── ENTRIES

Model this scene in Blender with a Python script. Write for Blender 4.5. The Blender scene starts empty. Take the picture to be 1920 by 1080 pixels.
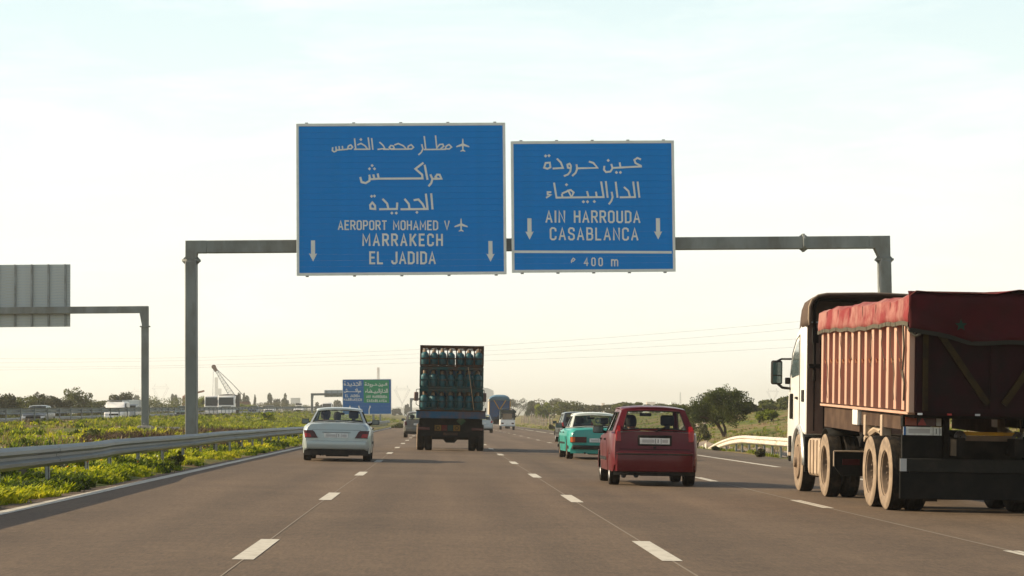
import bpy, math, random
import numpy as np
from math import sin, cos, radians, pi, atan2, hypot
from mathutils import Vector, Matrix
random.seed(7)
rng = np.random.default_rng(7)
S = bpy.context.scene
COL = S.collection

# ------------------------------------------------------------------ camera
CAM_H, FOC, YAW, PIT, ROL = 1.18, 4200.0, .0328, .0572, .0095
def cam_axes():
    def tow(x, y, f):
        x, y = x*cos(ROL)+y*sin(ROL), -x*sin(ROL)+y*cos(ROL)
        Z = y*cos(PIT)+f*sin(PIT); Y = f*cos(PIT)-y*sin(PIT); X = x
        return Vector((X*cos(YAW)+Y*sin(YAW), Y*cos(YAW)-X*sin(YAW), Z))
    return tow
TOW = cam_axes()
cd = bpy.data.cameras.new('camera'); cam = bpy.data.objects.new('camera', cd); COL.objects.link(cam)
rx, up, fw = TOW(1, 0, 0), TOW(0, 1, 0), TOW(0, 0, 1)
m3 = Matrix((rx, up, -fw)).transposed()
cam.matrix_world = Matrix.Translation((0, 0, CAM_H)) @ m3.to_4x4()
cd.sensor_width = 36; cd.lens = 36*FOC/1920; cd.clip_end = 12000; cd.clip_start = .5
S.camera = cam
def at(u, v, Y):
    r = TOW(u-960, 540-v, FOC); t = Y/r.y
    return Vector((r.x*t, Y, CAM_H+r.z*t))

# ------------------------------------------------------------------ world, sun, exposure
SUN_DIR = Vector((-1, .10, .52)).normalized()
el = math.asin(SUN_DIR.z); az = atan2(SUN_DIR.x, SUN_DIR.y)
W = bpy.data.worlds.new('World'); S.world = W; W.use_nodes = True
nt = W.node_tree; nt.nodes.clear()
out = nt.nodes.new('ShaderNodeOutputWorld'); bg = nt.nodes.new('ShaderNodeBackground')
sky = nt.nodes.new('ShaderNodeTexSky'); sky.sky_type = 'NISHITA'; sky.sun_disc = False
sky.sun_elevation = el; sky.sun_rotation = az; sky.altitude = 50
sky.air_density = 1.0; sky.dust_density = 3.0; sky.ozone_density = 1.0
bg.inputs['Strength'].default_value = .085
tc = nt.nodes.new('ShaderNodeTexCoord'); sp = nt.nodes.new('ShaderNodeSeparateXYZ')
nt.links.new(tc.outputs['Generated'], sp.inputs[0])
# thin veil of cloud, stretched sideways
mp = nt.nodes.new('ShaderNodeMapping'); mp.inputs['Scale'].default_value = (3.0, 3.0, 16.0); mp.inputs['Rotation'].default_value = (0.0, .12, 0)
nt.links.new(tc.outputs['Generated'], mp.inputs[0])
nz = nt.nodes.new('ShaderNodeTexNoise'); nz.inputs['Scale'].default_value = 2.4; nz.inputs['Detail'].default_value = 7; nz.inputs['Roughness'].default_value = .6; nz.inputs['Distortion'].default_value = .6
nt.links.new(mp.outputs[0], nz.inputs['Vector'])
cr = nt.nodes.new('ShaderNodeValToRGB'); cr.color_ramp.elements[0].position = .45; cr.color_ramp.elements[1].position = .72
cr.color_ramp.elements[0].color = (0, 0, 0, 1); cr.color_ramp.elements[1].color = (.38, .38, .38, 1)
nt.links.new(nz.outputs[0], cr.inputs[0])
# haze towards the horizon, by elevation; steep falloff above the view shaped to cut fill light
hz = nt.nodes.new('ShaderNodeValToRGB')
HZ = hz.color_ramp; HZ.elements[0].position = 0; HZ.elements[0].color = (.93, .93, .93, 1)
HZ.elements[1].position = 1; HZ.elements[1].color = (.0, .0, .0, 1)
for p_, c_ in ((.05, .93), (.12, .88), (.2, .78), (.25, .64), (.34, .18), (.48, .03)):
    e_ = HZ.elements.new(p_); e_.color = (c_, c_, c_, 1)
nt.links.new(sp.outputs['Z'], hz.inputs[0])
hc = nt.nodes.new('ShaderNodeValToRGB'); e_ = hc.color_ramp.elements
e_[0].position = 0; e_[0].color = (1.0, .965, .82, 1); e_[1].position = .26; e_[1].color = (.63, .85, .90, 1); q_ = e_.new(.10); q_.color = (.86, .94, .88, 1)
nt.links.new(sp.outputs['Z'], hc.inputs[0])
hm = nt.nodes.new('ShaderNodeVectorMath'); hm.operation = 'SCALE'; hm.inputs['Scale'].default_value = 9.85; nt.links.new(hc.outputs[0], hm.inputs[0])
mx1 = nt.nodes.new('ShaderNodeMixRGB'); nt.links.new(hm.outputs[0], mx1.inputs[2])
nt.links.new(hz.outputs[0], mx1.inputs[0]); nt.links.new(sky.outputs[0], mx1.inputs[1])
mx2 = nt.nodes.new('ShaderNodeMixRGB'); mx2.inputs[2].default_value = (10.4, 10.3, 9.6, 1)
nt.links.new(cr.outputs[0], mx2.inputs[0]); nt.links.new(mx1.outputs[0], mx2.inputs[1])
nt.links.new(mx2.outputs[0], bg.inputs['Color']); nt.links.new(bg.outputs[0], out.inputs[0])
sd = bpy.data.lights.new('sun', 'SUN'); sd.energy = 5.0; sd.angle = radians(.6); sd.color = (1.0, .82, .58)
so = bpy.data.objects.new('sun', sd); COL.objects.link(so)
so.rotation_euler = SUN_DIR.to_track_quat('Z', 'Y').to_euler()
S.view_settings.view_transform = 'Standard'; S.view_settings.look = 'None'
S.view_settings.gamma = 1; S.view_settings.exposure = 0.6; S.view_settings.use_curve_mapping = False
S.render.engine = 'CYCLES'; S.cycles.max_bounces = 8; S.cycles.transparent_max_bounces = 24
S.cycles.volume_bounces = 1

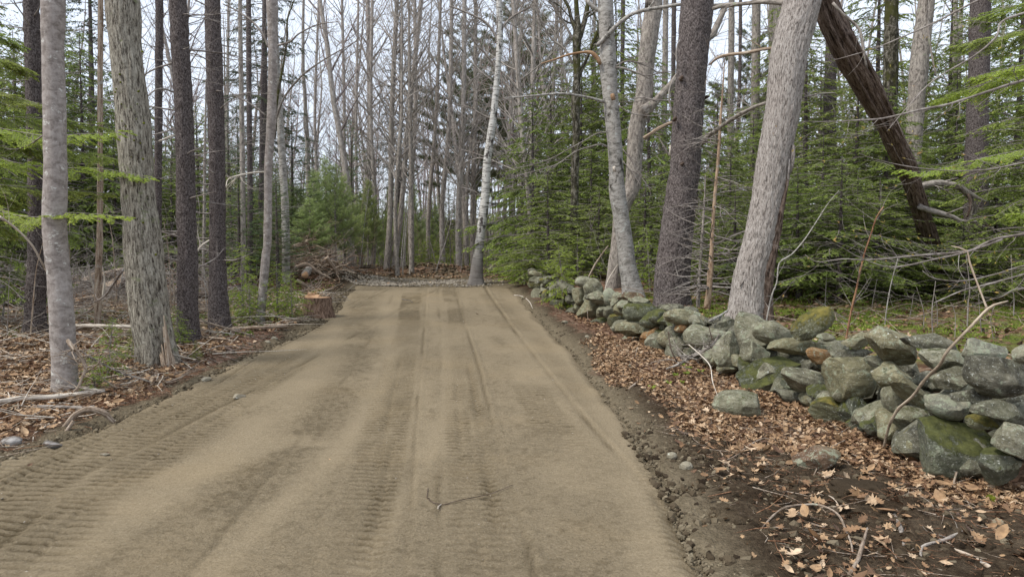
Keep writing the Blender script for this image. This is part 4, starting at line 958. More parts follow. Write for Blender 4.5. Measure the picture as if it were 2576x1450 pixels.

────

Excluding the pictures, restate the records above word for word.

Model this scene in Blender with a Python script. Write for Blender 4.5. The Blender scene starts empty. Take the picture to be 1920 by 1080 pixels.
import bpy, math, random
import numpy as np
from math import sin, cos, radians, pi, atan2, hypot
from mathutils import Vector, Matrix
random.seed(7)
rng = np.random.default_rng(7)
S = bpy.context.scene
COL = S.collection

# ------------------------------------------------------------------ camera
CAM_H, FOC, YAW, PIT, ROL = 1.18, 4200.0, .0328, .0572, .0095
def cam_axes():
    def tow(x, y, f):
        x, y = x*cos(ROL)+y*sin(ROL), -x*sin(ROL)+y*cos(ROL)
        Z = y*cos(PIT)+f*sin(PIT); Y = f*cos(PIT)-y*sin(PIT); X = x
        return Vector((X*cos(YAW)+Y*sin(YAW), Y*cos(YAW)-X*sin(YAW), Z))
    return tow
TOW = cam_axes()
cd = bpy.data.cameras.new('camera'); cam = bpy.data.objects.new('camera', cd); COL.objects.link(cam)
rx, up, fw = TOW(1, 0, 0), TOW(0, 1, 0), TOW(0, 0, 1)
m3 = Matrix((rx, up, -fw)).transposed()
cam.matrix_world = Matrix.Translation((0, 0, CAM_H)) @ m3.to_4x4()
cd.sensor_width = 36; cd.lens = 36*FOC/1920; cd.clip_end = 12000; cd.clip_start = .5
S.camera = cam
def at(u, v, Y):
    r = TOW(u-960, 540-v, FOC); t = Y/r.y
    return Vector((r.x*t, Y, CAM_H+r.z*t))

# ------------------------------------------------------------------ world, sun, exposure
SUN_DIR = Vector((-1, .10, .52)).normalized()
el = math.asin(SUN_DIR.z); az = atan2(SUN_DIR.x, SUN_DIR.y)
W = bpy.data.worlds.new('World'); S.world = W; W.use_nodes = True
nt = W.node_tree; nt.nodes.clear()
out = nt.nodes.new('ShaderNodeOutputWorld'); bg = nt.nodes.new('ShaderNodeBackground')
sky = nt.nodes.new('ShaderNodeTexSky'); sky.sky_type = 'NISHITA'; sky.sun_disc = False
sky.sun_elevation = el; sky.sun_rotation = az; sky.altitude = 50
sky.air_density = 1.0; sky.dust_density = 3.0; sky.ozone_density = 1.0
bg.inputs['Strength'].default_value = .085
tc = nt.nodes.new('ShaderNodeTexCoord'); sp = nt.nodes.new('ShaderNodeSeparateXYZ')
nt.links.new(tc.outputs['Generated'], sp.inputs[0])
# thin veil of cloud, stretched sideways
mp = nt.nodes.new('ShaderNodeMapping'); mp.inputs['Scale'].default_value = (3.0, 3.0, 16.0); mp.inputs['Rotation'].default_value = (0.0, .12, 0)
nt.links.new(tc.outputs['Generated'], mp.inputs[0])
nz = nt.nodes.new('ShaderNodeTexNoise'); nz.inputs['Scale'].default_value = 2.4; nz.inputs['Detail'].default_value = 7; nz.inputs['Roughness'].default_value = .6; nz.inputs['Distortion'].default_value = .6
nt.links.new(mp.outputs[0], nz.inputs['Vector'])
cr = nt.nodes.new('ShaderNodeValToRGB'); cr.color_ramp.elements[0].position = .45; cr.color_ramp.elements[1].position = .72
cr.color_ramp.elements[0].color = (0, 0, 0, 1); cr.color_ramp.elements[1].color = (.38, .38, .38, 1)
nt.links.new(nz.outputs[0], cr.inputs[0])
# haze towards the horizon, by elevation; steep falloff above the view shaped to cut fill light
hz = nt.nodes.new('ShaderNodeValToRGB')
HZ = hz.color_ramp; HZ.elements[0].position = 0; HZ.elements[0].color = (.93, .93, .93, 1)
HZ.elements[1].position = 1; HZ.elements[1].color = (.0, .0, .0, 1)
for p_, c_ in ((.05, .93), (.12, .88), (.2, .78), (.25, .64), (.34, .18), (.48, .03)):
    e_ = HZ.elements.new(p_); e_.color = (c_, c_, c_, 1)
nt.links.new(sp.outputs['Z'], hz.inputs[0])
hc = nt.nodes.new('ShaderNodeValToRGB'); e_ = hc.color_ramp.elements
e_[0].position = 0; e_[0].color = (1.0, .965, .82, 1); e_[1].position = .26; e_[1].color = (.63, .85, .90, 1); q_ = e_.new(.10); q_.color = (.86, .94, .88, 1)
nt.links.new(sp.outputs['Z'], hc.inputs[0])
hm = nt.nodes.new('ShaderNodeVectorMath'); hm.operation = 'SCALE'; hm.inputs['Scale'].default_value = 9.85; nt.links.new(hc.outputs[0], hm.inputs[0])
mx1 = nt.nodes.new('ShaderNodeMixRGB'); nt.links.new(hm.outputs[0], mx1.inputs[2])
nt.links.new(hz.outputs[0], mx1.inputs[0]); nt.links.new(sky.outputs[0], mx1.inputs[1])
mx2 = nt.nodes.new('ShaderNodeMixRGB'); mx2.inputs[2].default_value = (10.4, 10.3, 9.6, 1)
nt.links.new(cr.outputs[0], mx2.inputs[0]); nt.links.new(mx1.outputs[0], mx2.inputs[1])
nt.links.new(mx2.outputs[0], bg.inputs['Color']); nt.links.new(bg.outputs[0], out.inputs[0])
sd = bpy.data.lights.new('sun', 'SUN'); sd.energy = 5.0; sd.angle = radians(.6); sd.color = (1.0, .82, .58)
so = bpy.data.objects.new('sun', sd); COL.objects.link(so)
so.rotation_euler = SUN_DIR.to_track_quat('Z', 'Y').to_euler()
S.view_settings.view_transform = 'Standard'; S.view_settings.look = 'None'
S.view_settings.gamma = 1; S.view_settings.exposure = 0.6; S.view_settings.use_curve_mapping = False
S.render.engine = 'CYCLES'; S.cycles.max_bounces = 8; S.cycles.transparent_max_bounces = 24
S.cycles.volume_bounces = 1

Keep writing the Blender script for this image. This is part 4, starting at line 958. More parts follow. Write for Blender 4.5. Measure the picture as if it were 2576x1450 pixels.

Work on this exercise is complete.